Formula: sin A × cos B = 1/2 [sin(A + B) + sin(A – B)]

Here A = 70°, B = 10°

= 1/2 [sin(70° + 10°) + sin(70° – 10°)]

= 1/2 [sin 80° + sin 60°]

Example 4 – Cos × Sin Form

Question: Express cos 40° × sin 10° as a difference.

Solution:

Formula: cos A × sin B = 1/2 [sin(A + B) – sin(A – B)]

Here A = 40°, B = 10°

= 1/2 [sin(40° + 10°) – sin(40° – 10°)]

= 1/2 [sin 50° – sin 30°]

How to Remember the Formulas

For sin × sin → cos – cos (minus between them)

For cos × cos → cos + cos (plus between them)

For sin × cos → sin + sin

For cos × sin → sin – sin

PDF SOLUTION:

Also remember: the angle differences and sums come inside cos or sin functions, and everything has a factor of 1/2.

Common Mistakes to Avoid

1. Mixing up formulas – Don’t use sin × sin formula for cos × cos questions.

2. Wrong order in subtraction – cos(A – B) is not the same as cos(B – A) in some cases.

3. Forgetting 1/2 factor – Always include 1/2 in the answer.

4. Wrong quadrant thinking – If angles go above 90°, be careful with sine and cosine signs.

Tips for Board Exam Preparation

Memorize all product-to-sum and sum-to-product formulas daily.

Practice all textbook examples — they often appear in exams.

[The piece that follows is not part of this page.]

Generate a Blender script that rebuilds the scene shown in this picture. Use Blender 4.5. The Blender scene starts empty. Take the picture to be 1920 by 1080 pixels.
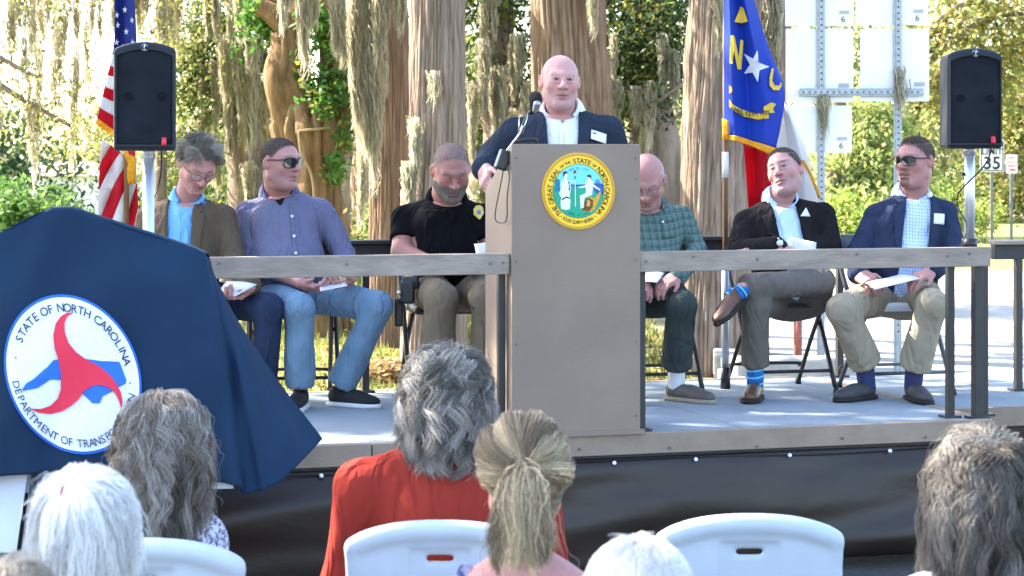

Solve past paper problems for speed and accuracy.

Always write each step clearly in proofs to avoid losing marks.

Conclusion

Exercise 10.4 in the New First Year Math 2025 Edition is a formula-based exercise that teaches you how to convert products into sums/differences and vice versa. This skill is essential for board exam success and is also widely used in physics and higher mathematics.

By mastering these formulas and practicing regularly, you will be able to:

Solve identity proofs quickly.

Simplify trigonometric expressions easily.

Handle both short and long questions with confidence.

Remember — examples in this exercise are as important as the questions, so practice them thoroughly.